Researchers at NASA’s Jet Propulsion Laboratory (JPL) have discovered two small moons around Neptune perform a “dance of avoidance” as they orbit the planet.
Naiad and Thalassa were discovered by NASA’s Voyager 2 spacecraft as it passed by the ice giant Neptune in 1989. In a paper published on November 13, researchers at JPL revealed that the two moons follow a strange orbital pattern unlike any observed before.
“We refer to this repeating pattern as a resonance,” said Marina Brozović, an expert in solar system dynamics at JPL and the lead author of the new paper, which was published in the scientific journal Icarus. “There are many different types of ‘dances’ that planets, moons and asteroids can follow, but this one has never been seen before.”
In this perpetual orbital ballet, Thalassa is the strong backbone and is in a stable seven-hour orbit around the ice giant. Naiad, on the other hand, brings flair to the duo. The moon orbits the planet every seven and a half hours in a wild zigzag pattern. As it catches Thalassa every four orbits, it bucks up and down around its orbital partner passing as close as 1,850 kilometers.

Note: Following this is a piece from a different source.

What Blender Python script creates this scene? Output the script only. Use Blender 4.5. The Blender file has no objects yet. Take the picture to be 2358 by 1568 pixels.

If you were on the surface as Naiad caught up to Thalassa, you would likely see it pass twice from above and twice from below. Approximately 21 hours later, it would be back again sailing up and down in an endless cosmic ballet.
Researchers at JPL believe that Naiad’s tilted orbit is a result of an interaction with one of the ice giant’s other inner moons.
“We suspect that Naiad was kicked into its tilted orbit by an earlier interaction with one of Neptune’s other inner moons,” said Brozović. “Only later, after its orbital tilt was established, could Naiad settle into this unusual resonance with Thalassa.”